Nation/World

Al-Qaida offshoot takes Iraq’s second-largest city

Refugees fleeing from Mosul head to the self-ruled northern Kurdish region in Irbil, Iraq, 217 miles north of Baghdad, on Tuesday. (Associated Press)
Refugees fleeing from Mosul head to the self-ruled northern Kurdish region in Irbil, Iraq, 217 miles north of Baghdad, on Tuesday. (Associated Press)

ISTANBUL – Iraqi Prime Minister Nouri al-Maliki urged his parliament Tuesday to declare a nationwide state of emergency after militants from an al-Qaida offshoot seized control of a large swath of Mosul, Iraq’s second-largest city, in a humiliating sequence of events that saw Iraq’s U.S.-trained security forces abandon their posts and weapons and flee.

Witnesses’ accounts from Iraq said insurgents belonging to the Islamic State of Iraq and Syria had taken control of military bases, government offices and television stations and had released thousands of prisoners from local jails.

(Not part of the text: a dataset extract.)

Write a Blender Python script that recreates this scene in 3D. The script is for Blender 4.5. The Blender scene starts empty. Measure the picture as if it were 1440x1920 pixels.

Mosul’s fall into chaos marked the most significant military victory yet for ISIS, which has been pushing for more than a year to establish an Islamic state in western Iraq and eastern Syria.

If the capture of Mosul – a city of 2 million people – stands, ISIS would become unquestionably the most significant jihadist organization in the world, eclipsing core al-Qaida, to which ISIS once pledged allegiance but that in recent months has become its bitter rival.

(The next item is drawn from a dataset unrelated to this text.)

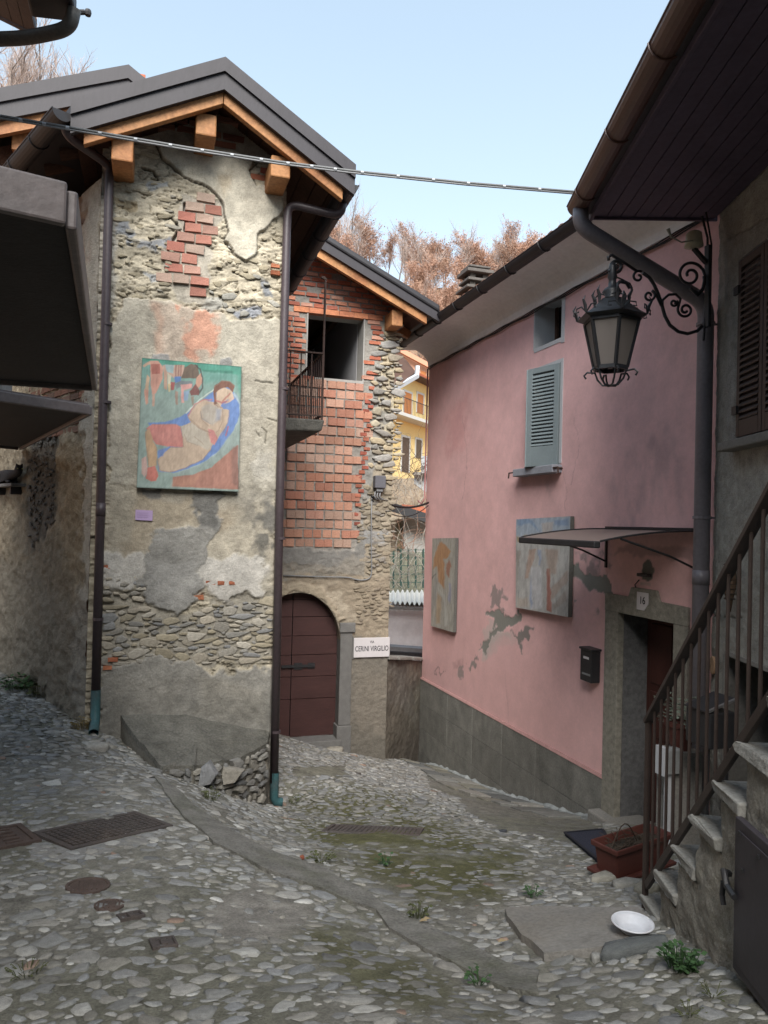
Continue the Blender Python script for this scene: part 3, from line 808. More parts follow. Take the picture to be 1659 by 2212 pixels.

“Where has any other jihadi group achieved this level of success in terms of territorial control and the workings of an actual state?” asked Aymenn al-Tamimi, an analyst of Syrian and Iraqi extremist groups for the Philadelphia-based Middle East Forum.

Al-Tamimi said it was now clear that ISIS no longer could be considered merely an insurgent group, but a state of its own, with police forces, Islamic court systems and the ability to provide services such as electricity and trash pickup. Its alliances with conservative tribes in Iraq’s Nineveh and Anbar provinces and Syria’s Raqqa province are evidence that it’s gone far beyond al-Qaida’s power and influence.

“There’s never been anything like it,” al-Tamimi said.

ISIS’ sudden prominence presents a conundrum for U.S. policymakers, not just in Iraq – where the group quickly routed American-trained forces and now challenges the hold of an Iraqi government the United States helped install – but also in Syria, where the U.S. has been encouraging so-called moderate rebel groups to contest ISIS’ growing presence.

Al-Tamimi predicted that the victory in Iraq would discourage those moderate forces in Syria who’ve been battling ISIS since January.

State Department spokeswoman Jen Psaki called events in Mosul “extremely serious” and said the U.S. would provide “all appropriate assistance” to the Iraqi government, but she didn’t specify what such emergency aid would entail. The United States has declared ISIS an international terrorist organization.

The group’s surge is also likely to prove troubling to the autonomous Kurdistan Regional Government in Iraq, as well as to Turkey, which has recently come to the realization that the civil war to topple Syrian President Bashar Assad has allowed radical Islamists to thrive along the Turkish-Syrian border.

The speed with which ISIS took control of Mosul was breathtaking. It began with what the Iraqi government initially dismissed as a hit-and-run operation, then turned into a frontal assault on key military bases and government centers by hundreds of fighters backed by heavy weapons.